STORED DATA |
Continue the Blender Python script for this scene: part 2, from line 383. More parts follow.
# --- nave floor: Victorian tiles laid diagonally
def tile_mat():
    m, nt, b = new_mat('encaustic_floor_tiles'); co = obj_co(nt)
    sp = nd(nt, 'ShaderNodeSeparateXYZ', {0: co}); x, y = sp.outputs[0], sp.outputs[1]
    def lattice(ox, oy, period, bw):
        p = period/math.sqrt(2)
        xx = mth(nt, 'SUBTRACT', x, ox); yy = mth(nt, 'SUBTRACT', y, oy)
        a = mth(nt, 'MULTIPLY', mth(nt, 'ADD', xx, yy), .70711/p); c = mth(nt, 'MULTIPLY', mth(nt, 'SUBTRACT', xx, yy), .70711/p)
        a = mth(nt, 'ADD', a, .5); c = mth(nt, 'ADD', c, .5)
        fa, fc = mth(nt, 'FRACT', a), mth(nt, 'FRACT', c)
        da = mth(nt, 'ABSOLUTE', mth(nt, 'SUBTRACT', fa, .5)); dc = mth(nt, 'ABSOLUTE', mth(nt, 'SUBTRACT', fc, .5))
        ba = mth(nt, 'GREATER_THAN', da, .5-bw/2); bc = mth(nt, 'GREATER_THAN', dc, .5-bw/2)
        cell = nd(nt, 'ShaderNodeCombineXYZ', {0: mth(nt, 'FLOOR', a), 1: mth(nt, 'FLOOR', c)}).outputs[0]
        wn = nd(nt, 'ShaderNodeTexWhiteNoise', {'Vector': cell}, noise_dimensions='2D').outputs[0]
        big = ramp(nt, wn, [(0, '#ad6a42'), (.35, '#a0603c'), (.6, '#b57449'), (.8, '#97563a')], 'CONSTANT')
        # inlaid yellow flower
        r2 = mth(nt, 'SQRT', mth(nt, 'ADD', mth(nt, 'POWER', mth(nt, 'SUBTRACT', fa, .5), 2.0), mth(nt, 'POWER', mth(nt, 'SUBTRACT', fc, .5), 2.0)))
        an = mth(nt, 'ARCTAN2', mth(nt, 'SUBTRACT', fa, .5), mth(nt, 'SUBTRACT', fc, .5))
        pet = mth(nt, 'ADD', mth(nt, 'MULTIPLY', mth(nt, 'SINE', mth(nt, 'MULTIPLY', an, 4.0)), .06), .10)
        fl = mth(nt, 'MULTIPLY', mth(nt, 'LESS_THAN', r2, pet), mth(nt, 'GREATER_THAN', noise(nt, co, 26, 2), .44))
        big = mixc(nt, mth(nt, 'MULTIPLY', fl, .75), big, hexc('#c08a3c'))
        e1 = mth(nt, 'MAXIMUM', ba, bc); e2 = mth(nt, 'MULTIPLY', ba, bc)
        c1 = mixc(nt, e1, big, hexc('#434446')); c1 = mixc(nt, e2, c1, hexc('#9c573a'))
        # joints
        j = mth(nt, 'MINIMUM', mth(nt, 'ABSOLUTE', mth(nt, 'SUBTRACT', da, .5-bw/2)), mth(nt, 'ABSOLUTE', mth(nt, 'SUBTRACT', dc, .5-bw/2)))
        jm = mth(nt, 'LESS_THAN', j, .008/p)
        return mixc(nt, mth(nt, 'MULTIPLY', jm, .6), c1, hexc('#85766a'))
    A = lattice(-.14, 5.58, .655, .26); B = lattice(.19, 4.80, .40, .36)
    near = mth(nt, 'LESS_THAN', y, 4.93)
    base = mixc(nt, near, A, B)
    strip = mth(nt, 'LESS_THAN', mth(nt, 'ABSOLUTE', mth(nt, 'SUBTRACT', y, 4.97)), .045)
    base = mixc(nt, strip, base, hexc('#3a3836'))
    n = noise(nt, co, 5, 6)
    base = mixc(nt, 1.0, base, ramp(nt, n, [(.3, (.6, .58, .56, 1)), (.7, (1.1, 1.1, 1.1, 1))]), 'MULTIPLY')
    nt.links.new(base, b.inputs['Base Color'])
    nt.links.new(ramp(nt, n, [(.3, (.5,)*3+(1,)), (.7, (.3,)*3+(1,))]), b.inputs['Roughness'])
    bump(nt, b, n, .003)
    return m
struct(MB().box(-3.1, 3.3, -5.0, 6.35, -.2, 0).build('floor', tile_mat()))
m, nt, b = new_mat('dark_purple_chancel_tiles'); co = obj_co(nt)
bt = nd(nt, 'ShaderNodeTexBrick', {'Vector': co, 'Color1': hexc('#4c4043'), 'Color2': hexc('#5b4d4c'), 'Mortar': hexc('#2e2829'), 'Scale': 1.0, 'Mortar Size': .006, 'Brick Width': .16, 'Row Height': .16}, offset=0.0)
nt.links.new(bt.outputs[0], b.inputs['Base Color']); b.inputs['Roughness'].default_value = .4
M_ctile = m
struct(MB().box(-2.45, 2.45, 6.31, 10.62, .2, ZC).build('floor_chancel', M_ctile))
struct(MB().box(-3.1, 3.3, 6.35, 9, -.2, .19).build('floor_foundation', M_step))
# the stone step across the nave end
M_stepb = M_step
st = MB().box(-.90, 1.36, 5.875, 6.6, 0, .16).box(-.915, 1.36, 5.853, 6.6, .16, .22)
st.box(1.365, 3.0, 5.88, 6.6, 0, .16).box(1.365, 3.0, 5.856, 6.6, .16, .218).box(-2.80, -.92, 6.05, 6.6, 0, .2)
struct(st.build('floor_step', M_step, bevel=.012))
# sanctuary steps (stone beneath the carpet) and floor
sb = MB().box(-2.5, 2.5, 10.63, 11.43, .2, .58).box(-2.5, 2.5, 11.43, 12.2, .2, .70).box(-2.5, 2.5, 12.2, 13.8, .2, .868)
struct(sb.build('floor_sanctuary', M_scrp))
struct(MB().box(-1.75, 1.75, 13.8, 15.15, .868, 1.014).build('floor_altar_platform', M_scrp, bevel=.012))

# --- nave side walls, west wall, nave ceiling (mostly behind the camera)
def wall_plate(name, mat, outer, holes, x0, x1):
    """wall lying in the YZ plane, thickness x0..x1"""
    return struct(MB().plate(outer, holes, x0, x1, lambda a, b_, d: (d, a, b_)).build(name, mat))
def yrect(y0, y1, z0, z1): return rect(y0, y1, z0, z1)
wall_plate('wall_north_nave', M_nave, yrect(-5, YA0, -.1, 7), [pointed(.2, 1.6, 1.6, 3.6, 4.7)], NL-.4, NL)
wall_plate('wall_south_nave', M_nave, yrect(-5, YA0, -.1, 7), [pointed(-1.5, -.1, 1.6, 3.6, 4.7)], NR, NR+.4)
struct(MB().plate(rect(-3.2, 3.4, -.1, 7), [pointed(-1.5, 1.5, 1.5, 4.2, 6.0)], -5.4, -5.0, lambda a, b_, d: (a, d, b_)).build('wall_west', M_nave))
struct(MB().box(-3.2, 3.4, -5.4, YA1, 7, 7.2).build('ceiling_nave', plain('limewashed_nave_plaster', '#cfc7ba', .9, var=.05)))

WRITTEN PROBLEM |
Type the whole listing again, unaltered.

REPLY |
Continue the Blender Python script for this scene: part 2, from line 383. More parts follow.
# --- nave floor: Victorian tiles laid diagonally
def tile_mat():
    m, nt, b = new_mat('encaustic_floor_tiles'); co = obj_co(nt)
    sp = nd(nt, 'ShaderNodeSeparateXYZ', {0: co}); x, y = sp.outputs[0], sp.outputs[1]
    def lattice(ox, oy, period, bw):
        p = period/math.sqrt(2)
        xx = mth(nt, 'SUBTRACT', x, ox); yy = mth(nt, 'SUBTRACT', y, oy)
        a = mth(nt, 'MULTIPLY', mth(nt, 'ADD', xx, yy), .70711/p); c = mth(nt, 'MULTIPLY', mth(nt, 'SUBTRACT', xx, yy), .70711/p)
        a = mth(nt, 'ADD', a, .5); c = mth(nt, 'ADD', c, .5)
        fa, fc = mth(nt, 'FRACT', a), mth(nt, 'FRACT', c)
        da = mth(nt, 'ABSOLUTE', mth(nt, 'SUBTRACT', fa, .5)); dc = mth(nt, 'ABSOLUTE', mth(nt, 'SUBTRACT', fc, .5))
        ba = mth(nt, 'GREATER_THAN', da, .5-bw/2); bc = mth(nt, 'GREATER_THAN', dc, .5-bw/2)
        cell = nd(nt, 'ShaderNodeCombineXYZ', {0: mth(nt, 'FLOOR', a), 1: mth(nt, 'FLOOR', c)}).outputs[0]
        wn = nd(nt, 'ShaderNodeTexWhiteNoise', {'Vector': cell}, noise_dimensions='2D').outputs[0]
        big = ramp(nt, wn, [(0, '#ad6a42'), (.35, '#a0603c'), (.6, '#b57449'), (.8, '#97563a')], 'CONSTANT')
        # inlaid yellow flower
        r2 = mth(nt, 'SQRT', mth(nt, 'ADD', mth(nt, 'POWER', mth(nt, 'SUBTRACT', fa, .5), 2.0), mth(nt, 'POWER', mth(nt, 'SUBTRACT', fc, .5), 2.0)))
        an = mth(nt, 'ARCTAN2', mth(nt, 'SUBTRACT', fa, .5), mth(nt, 'SUBTRACT', fc, .5))
        pet = mth(nt, 'ADD', mth(nt, 'MULTIPLY', mth(nt, 'SINE', mth(nt, 'MULTIPLY', an, 4.0)), .06), .10)
        fl = mth(nt, 'MULTIPLY', mth(nt, 'LESS_THAN', r2, pet), mth(nt, 'GREATER_THAN', noise(nt, co, 26, 2), .44))
        big = mixc(nt, mth(nt, 'MULTIPLY', fl, .75), big, hexc('#c08a3c'))
        e1 = mth(nt, 'MAXIMUM', ba, bc); e2 = mth(nt, 'MULTIPLY', ba, bc)
        c1 = mixc(nt, e1, big, hexc('#434446')); c1 = mixc(nt, e2, c1, hexc('#9c573a'))
        # joints
        j = mth(nt, 'MINIMUM', mth(nt, 'ABSOLUTE', mth(nt, 'SUBTRACT', da, .5-bw/2)), mth(nt, 'ABSOLUTE', mth(nt, 'SUBTRACT', dc, .5-bw/2)))
        jm = mth(nt, 'LESS_THAN', j, .008/p)
        return mixc(nt, mth(nt, 'MULTIPLY', jm, .6), c1, hexc('#85766a'))
    A = lattice(-.14, 5.58, .655, .26); B = lattice(.19, 4.80, .40, .36)
    near = mth(nt, 'LESS_THAN', y, 4.93)
    base = mixc(nt, near, A, B)
    strip = mth(nt, 'LESS_THAN', mth(nt, 'ABSOLUTE', mth(nt, 'SUBTRACT', y, 4.97)), .045)
    base = mixc(nt, strip, base, hexc('#3a3836'))
    n = noise(nt, co, 5, 6)
    base = mixc(nt, 1.0, base, ramp(nt, n, [(.3, (.6, .58, .56, 1)), (.7, (1.1, 1.1, 1.1, 1))]), 'MULTIPLY')
    nt.links.new(base, b.inputs['Base Color'])
    nt.links.new(ramp(nt, n, [(.3, (.5,)*3+(1,)), (.7, (.3,)*3+(1,))]), b.inputs['Roughness'])
    bump(nt, b, n, .003)
    return m
struct(MB().box(-3.1, 3.3, -5.0, 6.35, -.2, 0).build('floor', tile_mat()))
m, nt, b = new_mat('dark_purple_chancel_tiles'); co = obj_co(nt)
bt = nd(nt, 'ShaderNodeTexBrick', {'Vector': co, 'Color1': hexc('#4c4043'), 'Color2': hexc('#5b4d4c'), 'Mortar': hexc('#2e2829'), 'Scale': 1.0, 'Mortar Size': .006, 'Brick Width': .16, 'Row Height': .16}, offset=0.0)
nt.links.new(bt.outputs[0], b.inputs['Base Color']); b.inputs['Roughness'].default_value = .4
M_ctile = m
struct(MB().box(-2.45, 2.45, 6.31, 10.62, .2, ZC).build('floor_chancel', M_ctile))
struct(MB().box(-3.1, 3.3, 6.35, 9, -.2, .19).build('floor_foundation', M_step))
# the stone step across the nave end
M_stepb = M_step
st = MB().box(-.90, 1.36, 5.875, 6.6, 0, .16).box(-.915, 1.36, 5.853, 6.6, .16, .22)
st.box(1.365, 3.0, 5.88, 6.6, 0, .16).box(1.365, 3.0, 5.856, 6.6, .16, .218).box(-2.80, -.92, 6.05, 6.6, 0, .2)
struct(st.build('floor_step', M_step, bevel=.012))
# sanctuary steps (stone beneath the carpet) and floor
sb = MB().box(-2.5, 2.5, 10.63, 11.43, .2, .58).box(-2.5, 2.5, 11.43, 12.2, .2, .70).box(-2.5, 2.5, 12.2, 13.8, .2, .868)
struct(sb.build('floor_sanctuary', M_scrp))
struct(MB().box(-1.75, 1.75, 13.8, 15.15, .868, 1.014).build('floor_altar_platform', M_scrp, bevel=.012))

# --- nave side walls, west wall, nave ceiling (mostly behind the camera)
def wall_plate(name, mat, outer, holes, x0, x1):
    """wall lying in the YZ plane, thickness x0..x1"""
    return struct(MB().plate(outer, holes, x0, x1, lambda a, b_, d: (d, a, b_)).build(name, mat))
def yrect(y0, y1, z0, z1): return rect(y0, y1, z0, z1)
wall_plate('wall_north_nave', M_nave, yrect(-5, YA0, -.1, 7), [pointed(.2, 1.6, 1.6, 3.6, 4.7)], NL-.4, NL)
wall_plate('wall_south_nave', M_nave, yrect(-5, YA0, -.1, 7), [pointed(-1.5, -.1, 1.6, 3.6, 4.7)], NR, NR+.4)
struct(MB().plate(rect(-3.2, 3.4, -.1, 7), [pointed(-1.5, 1.5, 1.5, 4.2, 6.0)], -5.4, -5.0, lambda a, b_, d: (a, d, b_)).build('wall_west', M_nave))
struct(MB().box(-3.2, 3.4, -5.4, YA1, 7, 7.2).build('ceiling_nave', plain('limewashed_nave_plaster', '#cfc7ba', .9, var=.05)))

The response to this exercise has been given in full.